Every line below that holds the string "scene" should be copied out.

» Information shown:
## START

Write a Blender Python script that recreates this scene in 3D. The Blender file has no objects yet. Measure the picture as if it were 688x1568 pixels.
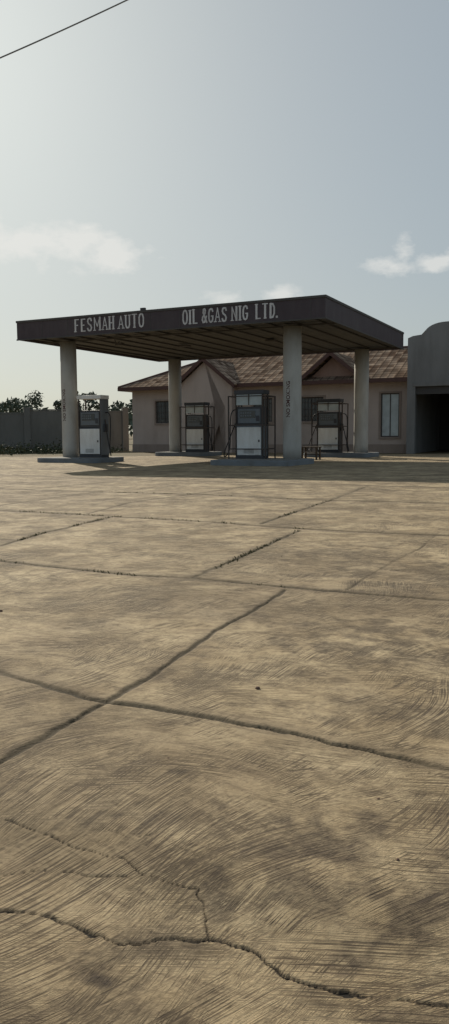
import bpy, bmesh, math, random
import numpy as np
from mathutils import Vector, Matrix
random.seed(7); rng=np.random.RandomState(11)
scene=bpy.context.scene
TH=0.449
E1=Vector((math.cos(TH),-math.sin(TH),0)); E2=Vector((math.sin(TH),math.cos(TH),0))

# ---------------------------------------------------------------- helpers
def link(o,parent=None):
    scene.collection.objects.link(o)
    if parent: o.parent=parent
    return o
def empty(name,loc=(0,0,0),rz=0):
    o=bpy.data.objects.new(name,None); o.empty_display_size=.3
    o.location=loc; o.rotation_euler=(0,0,rz); return link(o)
def mesh_obj(name,verts,faces,mat,parent=None,smooth=False):
    me=bpy.data.meshes.new(name); me.from_pydata([tuple(v) for v in verts],[],faces)
    me.materials.append(mat)
    if smooth: me.polygons.foreach_set('use_smooth',[True]*len(me.polygons))
    me.update(); return link(bpy.data.objects.new(name,me),parent)
def bm_obj(name,bm,mat,parent=None,smooth=False,bevel=0):
    bmesh.ops.recalc_face_normals(bm,faces=bm.faces)
    me=bpy.data.meshes.new(name); bm.to_mesh(me); bm.free(); me.materials.append(mat)
    if smooth: me.polygons.foreach_set('use_smooth',[True]*len(me.polygons))
    o=link(bpy.data.objects.new(name,me),parent)
    if bevel:
        m=o.modifiers.new('b','BEVEL'); m.width=bevel; m.segments=2; m.limit_method='ANGLE'
    return o
def add_box(bm,x,y,z):
    vs=[bm.verts.new((a,b,c)) for a in x for b in y for c in z]
    for f in ((0,1,3,2),(4,6,7,5),(0,4,5,1),(2,3,7,6),(0,2,6,4),(1,5,7,3)):
        bm.faces.new([vs[i] for i in f])
def box(name,p,x,y,z,mat,bevel=0):
    bm=bmesh.new(); add_box(bm,x,y,z); return bm_obj(name,bm,mat,p,False,bevel)
def boxes(name,p,L,mat,bevel=0):
    bm=bmesh.new()
    for b in L: add_box(bm,*b)
    return bm_obj(name,bm,mat,p,False,bevel)
def cyl(name,p,c,r,z0,z1,mat,n=40,r2=None,prof=None):
    prof=prof or [(z0,r),(z1,r2 or r)]
    v=[];f=[]
    for z,rr in prof:
        for i in range(n):
            a=2*math.pi*i/n; v.append((c[0]+rr*math.cos(a),c[1]+rr*math.sin(a),z))
    for k in range(len(prof)-1):
        for i in range(n): f.append((k*n+i,k*n+(i+1)%n,(k+1)*n+(i+1)%n,(k+1)*n+i))
    f.append(tuple(range(n))[::-1]); f.append(tuple((len(prof)-1)*n+i for i in range(n)))
    o=mesh_obj(name,v,f,mat,p)
    for q in o.data.polygons[:-2]: q.use_smooth=True
    return o
def prism(name,p,pts,y0,y1,mat,bevel=0):
    bm=bmesh.new()
    a=[bm.verts.new((x,y0,z)) for x,z in pts]; b=[bm.verts.new((x,y1,z)) for x,z in pts]
    bm.faces.new(a); bm.faces.new(b[::-1]); n=len(pts)
    for i in range(n): bm.faces.new((a[i],b[i],b[(i+1)%n],a[(i+1)%n]))
    bmesh.ops.triangulate(bm,faces=[f for f in bm.faces if len(f.verts)>4])
    return bm_obj(name,bm,mat,p,False,bevel)
def tube(name,p,pts,r,mat,smooth=True):
    cu=bpy.data.curves.new(name,'CURVE'); cu.dimensions='3D'; cu.bevel_depth=r; cu.bevel_resolution=2
    s=cu.splines.new('NURBS' if smooth else 'POLY'); s.points.add(len(pts)-1)
    for q,pt in zip(s.points,pts): q.co=(*pt,1)
    if smooth: s.use_endpoint_u=True; s.order_u=3
    cu.materials.append(mat); return link(bpy.data.objects.new(name,cu),p)
def wall_open(name,p,x0,x1,z0,z1,y0,y1,ops,mat):
    xs=sorted({x0,x1,*[o[0] for o in ops],*[o[1] for o in ops]}); zs=sorted({z0,z1,*[o[2] for o in ops],*[o[3] for o in ops]})
    nx,nz=len(xs)-1,len(zs)-1
    def solid(i,j):
        if i<0 or j<0 or i>=nx or j>=nz: return False
        cx=(xs[i]+xs[i+1])/2; cz=(zs[j]+zs[j+1])/2
        return not any(o[0]<cx<o[1] and o[2]<cz<o[3] for o in ops)
    bm=bmesh.new(); C={}
    def v(i,j,k):
        if (i,j,k) not in C: C[(i,j,k)]=bm.verts.new((xs[i],(y0,y1)[k],zs[j]))
        return C[(i,j,k)]
    for i in range(nx):
        for j in range(nz):
            if not solid(i,j): continue
            for k in (0,1): bm.faces.new([v(i,j,k),v(i+1,j,k),v(i+1,j+1,k),v(i,j+1,k)])
            if not solid(i-1,j): bm.faces.new([v(i,j,0),v(i,j,1),v(i,j+1,1),v(i,j+1,0)])
            if not solid(i+1,j): bm.faces.new([v(i+1,j,0),v(i+1,j,1),v(i+1,j+1,1),v(i+1,j+1,0)])
            if not solid(i,j-1): bm.faces.new([v(i,j,0),v(i,j,1),v(i+1,j,1),v(i+1,j,0)])
            if not solid(i,j+1): bm.faces.new([v(i,j+1,0),v(i,j+1,1),v(i+1,j+1,1),v(i+1,j+1,0)])
    return bm_obj(name,bm,mat,p)

# ---------------------------------------------------------------- materials
class NT:
    def __init__(s,name):
        s.m=bpy.data.materials.new(name); s.m.use_nodes=True; s.t=s.m.node_tree; s.b=s.t.nodes['Principled BSDF']
    def n(s,ty,**k):
        q=s.t.nodes.new(ty)
        for a,b in k.items():
            if a=='inp':
                for i,v in b.items():
                    if isinstance(v,bpy.types.NodeSocket): s.t.links.new(v,q.inputs[i])
                    else: q.inputs[i].default_value=v
            else: setattr(q,a,b)
        return q
    def math(s,op,a,b=0,c=0,clamp=False):
        q=s.n('ShaderNodeMath',operation=op,inp={0:a,1:b,2:c}); q.use_clamp=clamp; return q.outputs[0]
    def noise(s,vec,scale,detail=4,rough=.55,dist=0):
        q=s.n('ShaderNodeTexNoise',inp={'Scale':scale,'Detail':detail,'Roughness':rough,'Distortion':dist})
        if vec is not None: s.t.links.new(vec,q.inputs['Vector'])
        return q
    def ramp(s,fac,a,b,c0=(0,0,0,1),c1=(1,1,1,1)):
        q=s.n('ShaderNodeValToRGB'); s.t.links.new(fac,q.inputs[0])
        e=q.color_ramp.elements; e[0].position=a;e[1].position=b;e[0].color=c0;e[1].color=c1
        return q.outputs[0]
    def mix(s,f,a,b,mode='MIX'):
        q=s.n('ShaderNodeMix',data_type='RGBA',blend_type=mode)
        for i,v in ((0,f),(6,a),(7,b)):
            if isinstance(v,bpy.types.NodeSocket): s.t.links.new(v,q.inputs[i])
            else: q.inputs[i].default_value=v
        return q.outputs[2]
    def out(s,name,v):
        if isinstance(v,bpy.types.NodeSocket): s.t.links.new(v,s.b.inputs[name])
        else: s.b.inputs[name].default_value=v
    def coord(s,w='Object'): return s.n('ShaderNodeTexCoord').outputs[w]
    def mapping(s,vec,scale=(1,1,1),rot=(0,0,0),loc=(0,0,0)):
        return s.n('ShaderNodeMapping',inp={0:vec,1:loc,2:rot,3:scale}).outputs[0]
    def bump(s,h,st=.3,d=.02,normal=None):
        q=s.n('ShaderNodeBump',inp={'Height':h,'Strength':st,'Distance':d})
        if normal is not None: s.t.links.new(normal,q.inputs['Normal'])
        return q.outputs[0]
def c4(c): return (*c,1)
def simple(name,col,dirt=(.1,.085,.07),amt=.5,rough=.8,scale=1.5,streak=True,metal=0,bump=.15,spec=.3,fine=30):
    t=NT(name); co=t.coord()
    v=t.mapping(co,scale=(1,1,.28) if streak else (1,1,1))
    n1=t.noise(v,scale*2,4,.65).outputs[0]; n2=t.noise(co,scale*.6,3,.6).outputs[0]; n3=t.noise(co,fine,2).outputs[0]
    f=t.math('MULTIPLY',t.ramp(n1,.42,.72),amt)
    c=t.mix(f,c4(col),c4(dirt)); c=t.mix(t.math('MULTIPLY',t.ramp(n2,.45,.7),amt*.5),c,c4(tuple(x*.55 for x in col)))
    c=t.mix(.25,c,t.mix(n3,c4(tuple(x*.6 for x in col)),c4(tuple(min(1,x*1.3) for x in col))))
    t.out('Base Color',c); t.out('Roughness',rough); t.out('Metallic',metal); t.out('Specular IOR Level',spec)
    t.out('Normal',t.bump(t.math('ADD',n1,t.math('MULTIPLY',n3,.4)),bump,.02))
    return t.m
M={}
M['fascia']=simple('fascia_paint',(.075,.058,.066),(.125,.11,.112),.55,.7,1.2)
M['soffit']=simple('soffit_sheet',(.14,.138,.135),(.08,.075,.07),.6,.7,.6,False)
M['rib']=simple('soffit_rib',(.09,.085,.082),(.06,.052,.048),.5,.7,1,False)
M['roofdeck']=simple('roof_deck',(.2,.19,.18),rough=.7)
M['pillar']=simple('pillar_paint',(.50,.49,.46),(.24,.20,.16),.6,.8,1.0)
M['letter']=simple('letter_paint',(.66,.65,.65),(.20,.17,.17),.75,.7,2.2,fine=60)
M['stencil']=simple('stencil_paint',(.07,.02,.02),(.2,.18,.16),.4,.8,4)
M['island']=simple('island_concrete',(.20,.22,.24),(.12,.105,.085),.6,.9,1.3,False)
M['islandtop']=simple('island_top',(.22,.21,.19),(.12,.1,.08),.6,.9,1.3,False)
M['pumpdark']=simple('pump_dark_paint',(.065,.067,.075),(.1,.09,.08),.5,.55,2)
M['pumpwhite']=simple('pump_white_paint',(.78,.78,.76),(.45,.40,.33),.5,.5,2)
M['pumpblue']=simple('pump_bluegrey',(.16,.18,.20),(.10,.09,.08),.5,.5,2)
M['steel']=simple('rusty_steel',(.07,.06,.055),(.1,.05,.03),.7,.6,4,False)
M['rubber']=simple('hose_rubber',(.02,.02,.022),(.08,.07,.06),.4,.6,5,False)
M['wall']=simple('house_plaster',(.50,.41,.36),(.29,.225,.185),.6,.9,.5)
M['trim']=simple('salmon_trim',(.33,.22,.18),(.19,.14,.11),.5,.8,.8)
M['plinth']=simple('plinth_plaster',(.33,.26,.22),(.18,.14,.11),.6,.9,.8)
M['board']=simple('barge_board',(.12,.07,.06),(.08,.05,.045),.5,.8,2,spec=.1)
M['grey']=simple('grey_render',(.24,.235,.23),(.10,.095,.09),.8,.92,.45,bump=.4)
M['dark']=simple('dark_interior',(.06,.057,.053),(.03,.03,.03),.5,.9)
M['frame']=simple('window_frame',(.09,.08,.075),(.05,.04,.03),.5,.6,3)
M['pwall']=simple('perimeter_block',(.20,.19,.17),(.09,.085,.07),.75,.95,.5,bump=.5)
M['wood']=simple('bench_wood',(.09,.065,.045),(.04,.03,.02),.5,.8,6,False)
M['bark']=simple('bark',(.09,.07,.05),(.04,.03,.02),.5,.95,6)
M['stone']=simple('stone',(.16,.10,.07),(.07,.05,.04),.6,.95,20,False)
def glass(name,col,rough=.08):
    t=NT(name); n=t.noise(t.coord(),3,4).outputs[0]
    t.out('Base Color',t.mix(n,c4(col),c4(tuple(x*.4+.02 for x in col)))); t.out('Roughness',t.math('MULTIPLY_ADD',n,.25,rough)); t.out('Specular IOR Level',.8)
    return t.m
M['glass']=glass('window_glass',(.035,.045,.05)); M['paleglass']=glass('pale_glass',(.62,.70,.72),.2)
def foliage(name,a,b):
    t=NT(name); co=t.coord(); n=t.noise(co,1.2,3).outputs[0]; n2=t.noise(co,9,2).outputs[0]
    t.out('Base Color',t.mix(t.ramp(t.math('MULTIPLY_ADD',n2,.4,t.math('MULTIPLY',n,.6)),.35,.65),c4(a),c4(b))); t.out('Roughness',.75)
    t.out('Specular IOR Level',.15); return t.m
M['leaf']=foliage('tree_leaves',(.07,.09,.065),(.13,.15,.11))  # leaf greens lightened so distance haze is painted into their colour
M['grass']=foliage('dry_grass',(.055,.058,.026),(.11,.105,.05))
M['weed']=foliage('weed_leaves',(.05,.058,.033),(.11,.115,.065))
def tiles():
    t=NT('roof_tiles'); co=t.coord('UV'); sp=t.n('ShaderNodeSeparateXYZ',inp={0:co})
    x,y=sp.outputs[0],sp.outputs[1]
    fy=t.math('FRACT',t.math('MULTIPLY',y,2.6)); fx=t.math('FRACT',t.math('MULTIPLY',x,2.4))
    wx=t.math('SINE',t.math('MULTIPLY',fx,6.283)); 
    cell=t.n('ShaderNodeCombineXYZ',inp={0:t.math('FLOOR',t.math('MULTIPLY',x,2.4)),1:t.math('FLOOR',t.math('MULTIPLY',y,2.6))}).outputs[0]
    wn=t.n('ShaderNodeTexWhiteNoise',noise_dimensions='2D',inp={0:cell}).outputs[0]
    n=t.noise(co,.8,5).outputs[0]
    col=t.mix(wn,c4((.13,.08,.055)),c4((.46,.34,.25))); col=t.mix(t.math('MULTIPLY',t.ramp(n,.4,.65),.6),col,c4((.16,.12,.09)))
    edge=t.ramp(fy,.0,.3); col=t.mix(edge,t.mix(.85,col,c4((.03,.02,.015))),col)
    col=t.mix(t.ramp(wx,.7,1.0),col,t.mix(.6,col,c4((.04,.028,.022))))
    t.out('Base Color',col); t.out('Roughness',1.0); t.out('Specular IOR Level',.0)
    h=t.math('ADD',fy,t.math('MULTIPLY',wx,.35)); t.out('Normal',t.bump(h,.35,.04)); return t.m
M['tiles']=tiles()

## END

» Solution:
Write a Blender Python script that recreates this scene in 3D. The Blender file has no objects yet. Measure the picture as if it were 688x1568 pixels.
scene=bpy.context.scene
    scene.collection.objects.link(o)